▶ _Given instruction_: The lines to be extracted run from the start of the listing through the line containing "-1.045, 2.12), CREAM))"; copy them exactly and nothing else.

▶ _Records shown_:
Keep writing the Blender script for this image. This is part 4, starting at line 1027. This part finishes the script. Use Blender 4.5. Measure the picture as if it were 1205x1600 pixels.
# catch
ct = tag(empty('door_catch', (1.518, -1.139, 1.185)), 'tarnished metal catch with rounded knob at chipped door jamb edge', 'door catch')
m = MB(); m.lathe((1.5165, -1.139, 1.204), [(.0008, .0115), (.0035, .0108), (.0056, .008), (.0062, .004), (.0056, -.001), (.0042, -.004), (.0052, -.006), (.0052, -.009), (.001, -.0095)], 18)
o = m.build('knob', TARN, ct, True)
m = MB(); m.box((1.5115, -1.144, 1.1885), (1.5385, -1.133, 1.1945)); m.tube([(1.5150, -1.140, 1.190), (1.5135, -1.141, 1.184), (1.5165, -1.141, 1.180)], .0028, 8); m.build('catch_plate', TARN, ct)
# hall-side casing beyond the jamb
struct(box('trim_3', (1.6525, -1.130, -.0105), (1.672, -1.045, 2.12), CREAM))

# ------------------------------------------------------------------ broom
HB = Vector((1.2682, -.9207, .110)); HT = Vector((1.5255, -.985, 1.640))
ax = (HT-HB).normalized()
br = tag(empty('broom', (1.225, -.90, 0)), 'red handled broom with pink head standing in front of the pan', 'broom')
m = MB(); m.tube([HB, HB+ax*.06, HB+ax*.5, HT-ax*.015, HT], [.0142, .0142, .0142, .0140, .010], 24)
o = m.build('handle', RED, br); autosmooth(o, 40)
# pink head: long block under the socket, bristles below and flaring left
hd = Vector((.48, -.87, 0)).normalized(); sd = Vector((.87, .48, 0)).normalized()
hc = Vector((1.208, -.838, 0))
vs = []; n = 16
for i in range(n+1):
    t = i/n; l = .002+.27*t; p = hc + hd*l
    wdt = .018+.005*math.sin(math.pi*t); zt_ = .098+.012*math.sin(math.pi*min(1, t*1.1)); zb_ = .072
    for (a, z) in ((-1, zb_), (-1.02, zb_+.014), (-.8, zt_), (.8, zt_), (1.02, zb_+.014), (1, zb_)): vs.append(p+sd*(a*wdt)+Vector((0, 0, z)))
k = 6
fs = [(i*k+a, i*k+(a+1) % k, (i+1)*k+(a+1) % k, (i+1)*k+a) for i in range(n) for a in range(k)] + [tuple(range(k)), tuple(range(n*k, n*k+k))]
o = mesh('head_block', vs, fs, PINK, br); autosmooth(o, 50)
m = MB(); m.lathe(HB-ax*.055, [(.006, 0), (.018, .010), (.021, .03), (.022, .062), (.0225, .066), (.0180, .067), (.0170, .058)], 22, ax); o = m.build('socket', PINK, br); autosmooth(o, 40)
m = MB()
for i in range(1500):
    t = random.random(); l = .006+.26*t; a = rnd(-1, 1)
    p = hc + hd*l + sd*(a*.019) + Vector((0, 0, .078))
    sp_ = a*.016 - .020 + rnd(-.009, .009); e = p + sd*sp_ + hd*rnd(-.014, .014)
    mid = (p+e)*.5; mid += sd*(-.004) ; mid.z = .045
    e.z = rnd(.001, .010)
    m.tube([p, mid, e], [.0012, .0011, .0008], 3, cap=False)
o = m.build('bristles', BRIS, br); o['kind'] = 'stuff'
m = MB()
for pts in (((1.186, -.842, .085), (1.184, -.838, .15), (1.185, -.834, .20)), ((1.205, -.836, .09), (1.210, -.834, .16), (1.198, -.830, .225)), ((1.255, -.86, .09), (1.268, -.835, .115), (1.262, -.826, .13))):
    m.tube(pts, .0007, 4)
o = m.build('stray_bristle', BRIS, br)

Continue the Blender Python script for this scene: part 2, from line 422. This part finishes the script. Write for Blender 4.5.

▶ _Written answer_:
Keep writing the Blender script for this image. This is part 4, starting at line 1027. This part finishes the script. Use Blender 4.5. Measure the picture as if it were 1205x1600 pixels.
# catch
ct = tag(empty('door_catch', (1.518, -1.139, 1.185)), 'tarnished metal catch with rounded knob at chipped door jamb edge', 'door catch')
m = MB(); m.lathe((1.5165, -1.139, 1.204), [(.0008, .0115), (.0035, .0108), (.0056, .008), (.0062, .004), (.0056, -.001), (.0042, -.004), (.0052, -.006), (.0052, -.009), (.001, -.0095)], 18)
o = m.build('knob', TARN, ct, True)
m = MB(); m.box((1.5115, -1.144, 1.1885), (1.5385, -1.133, 1.1945)); m.tube([(1.5150, -1.140, 1.190), (1.5135, -1.141, 1.184), (1.5165, -1.141, 1.180)], .0028, 8); m.build('catch_plate', TARN, ct)
# hall-side casing beyond the jamb
struct(box('trim_3', (1.6525, -1.130, -.0105), (1.672, -1.045, 2.12), CREAM))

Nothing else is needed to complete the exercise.